Заумь – бесконечно весёлое дело, и в России самым громким её певцом стал человек с колоссальным чувством юмора, как о нём высказывался Роман Якобсон, считавший Кручёных совсем не поэтом, но теоретиком. А Наталья Терентьева просто захлёбывалась от восторга, когда писала брату про то, как Игорь и Илья, эти «блестящие бесшабашники», вызывали страх и ненависть всего литературного Тифлиса и заслужили любовь настоящих людей: «Поющие, орущие, пляшущие, чудные футуристы!.. Превращающиеся из нищих в миллионеров и из миллионеров опять в нищих».

Участник выходившего в 1980-е годы самиздатского журнала «Транспонанс» заумник Б. Констриктор, словно в упрёк нашему времени корпоративного, музейного, халтурного авангардизма и унылого, начётнического изучения «модернистских течений» как совокупности приёмов, совсем недавно написал: «Для меня эпоха “Транспонанса” стала праздником. Было весело играть в жмурки со смыслом. Примерять футуристические карнавальные маски, осваивая новые техники письма. Быть в стилистических разночтениях не только с режимом, но и с большинством противостоящей ему оппозиции».

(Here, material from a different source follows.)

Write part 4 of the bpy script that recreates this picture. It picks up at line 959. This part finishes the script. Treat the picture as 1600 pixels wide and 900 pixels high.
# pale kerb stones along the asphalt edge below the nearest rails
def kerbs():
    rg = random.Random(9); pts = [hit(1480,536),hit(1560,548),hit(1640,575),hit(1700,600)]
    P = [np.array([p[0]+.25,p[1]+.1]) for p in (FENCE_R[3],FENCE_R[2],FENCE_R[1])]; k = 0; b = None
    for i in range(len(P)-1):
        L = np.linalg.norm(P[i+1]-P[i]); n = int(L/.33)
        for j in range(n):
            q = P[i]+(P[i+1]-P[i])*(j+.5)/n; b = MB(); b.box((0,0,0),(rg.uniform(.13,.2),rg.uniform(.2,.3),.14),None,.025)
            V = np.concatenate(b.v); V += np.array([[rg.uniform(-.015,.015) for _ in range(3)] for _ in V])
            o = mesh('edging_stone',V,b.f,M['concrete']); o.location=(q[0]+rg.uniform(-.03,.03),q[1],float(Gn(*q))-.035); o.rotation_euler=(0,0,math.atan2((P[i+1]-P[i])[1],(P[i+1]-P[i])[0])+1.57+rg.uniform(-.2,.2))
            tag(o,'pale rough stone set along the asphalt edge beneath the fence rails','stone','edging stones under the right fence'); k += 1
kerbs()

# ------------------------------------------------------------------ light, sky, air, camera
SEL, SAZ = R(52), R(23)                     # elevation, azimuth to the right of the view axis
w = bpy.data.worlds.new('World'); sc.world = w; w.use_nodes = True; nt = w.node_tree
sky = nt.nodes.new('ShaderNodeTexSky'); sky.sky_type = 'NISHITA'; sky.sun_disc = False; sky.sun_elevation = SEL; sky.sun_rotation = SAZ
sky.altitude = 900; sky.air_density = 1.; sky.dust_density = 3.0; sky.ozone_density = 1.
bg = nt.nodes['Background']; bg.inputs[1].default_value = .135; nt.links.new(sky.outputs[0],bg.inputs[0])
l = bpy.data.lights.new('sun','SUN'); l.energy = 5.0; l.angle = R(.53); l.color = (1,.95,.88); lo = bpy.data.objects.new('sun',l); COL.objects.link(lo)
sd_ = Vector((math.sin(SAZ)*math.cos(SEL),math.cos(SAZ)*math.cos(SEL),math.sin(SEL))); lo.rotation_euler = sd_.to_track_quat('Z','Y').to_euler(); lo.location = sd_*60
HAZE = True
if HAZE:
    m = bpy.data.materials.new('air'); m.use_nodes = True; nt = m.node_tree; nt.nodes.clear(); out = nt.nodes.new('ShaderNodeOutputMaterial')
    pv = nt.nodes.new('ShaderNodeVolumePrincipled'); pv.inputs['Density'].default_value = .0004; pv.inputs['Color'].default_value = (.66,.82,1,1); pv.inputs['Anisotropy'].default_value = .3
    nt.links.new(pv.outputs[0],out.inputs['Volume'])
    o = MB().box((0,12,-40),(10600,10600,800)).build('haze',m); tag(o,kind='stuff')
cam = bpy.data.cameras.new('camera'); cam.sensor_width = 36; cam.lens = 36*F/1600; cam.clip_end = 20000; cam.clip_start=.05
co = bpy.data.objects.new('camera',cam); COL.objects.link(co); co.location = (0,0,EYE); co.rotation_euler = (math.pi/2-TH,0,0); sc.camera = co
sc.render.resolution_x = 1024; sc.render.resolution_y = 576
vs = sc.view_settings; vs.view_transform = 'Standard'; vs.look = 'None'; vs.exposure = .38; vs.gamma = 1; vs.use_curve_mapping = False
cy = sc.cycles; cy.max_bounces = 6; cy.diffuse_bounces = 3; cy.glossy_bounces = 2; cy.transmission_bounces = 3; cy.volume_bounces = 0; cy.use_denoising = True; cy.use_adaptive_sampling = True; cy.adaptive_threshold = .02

Выходки и подвиги, всякие проделки – замечательные лекарства от скуки. Вот обмен репликами из переписки двух французских заумников-заводил в самую пору их буйств. Тцара – Бретону: «Я был бы крупным авантюристом с мелкими поступками, если бы имел физические и нервные силы на единственный подвиг: не скучать». Бретон – Тцара: «Я бесконечно взволнован признанием, что вы бессильны перед скукой». И далее: «В данный момент все мои усилия направлены на одно: победить скуку. День и ночь думаю только об этом. Неужели эта задача невыполнима для того, кто ей отдаётся всецело?» «Кто слышал наши стихи, тот знает, что это во всяком случае – не скучно», – вступает в разговор Терентьев.